My Lords, my noble friend Lord Norton of Louth is absolutely right to raise this issue in this context because the change to individual electoral registration provides a precise opportunity to think
about this matter again. As he properly said, it already improves the situation and it is the right moment to be looking at this issue.
However, I confess that I am somewhat bemused. The most persuasive case for retaining the edited register has come from charities and credit agencies, both of which have a proper and natural interest that we should recognise. Theirs is a proper use of this data. It is rather unusual to hear a Conservative, of all people, apparently decrying that very proper interest of such organisations in accurate data of this sort.
It may be that the noble Lord, Lord Norton, is introducing a new idea, as he has done just now, by suggesting that some organisations of that sort should have access to the full register. That brings us to a very difficult problem of definition because under Amendment 56, he is apparently defining what a commercial purpose is. A credit agency would certainly be a commercial purpose. Is seeking to raise money for a charity not also a commercial purpose? I find it slightly bewitching at this time of night that a dedicated Conservative Peer appears to denigrate the idea of having a commercial purpose at all, as if it is somehow a disreputable activity. I therefore have a problem of definition under Amendment 56.

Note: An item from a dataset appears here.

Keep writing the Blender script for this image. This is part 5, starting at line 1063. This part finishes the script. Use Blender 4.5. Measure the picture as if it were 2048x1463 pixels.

However, I return to my original point. It is perfectly right, proper and appropriate that we should ask the Government at this stage to be thinking about this matter. Amendment 57 is clearly the least objectionable option that the noble Lord has put forward, but I wonder whether, if electors had to opt into an edited register, many would do so and whether the whole exercise would become a wasteful bureaucratic nightmare. The opt-in option would, in that sense, be a red herring.
However, this is obviously the right moment to be asking Ministers to think again, and I hope that my noble friend on the Front Bench will do just that. If he is unable to make progress in persuading the Committee in one direction or another, perhaps this is a matter that we will have to return to on Report.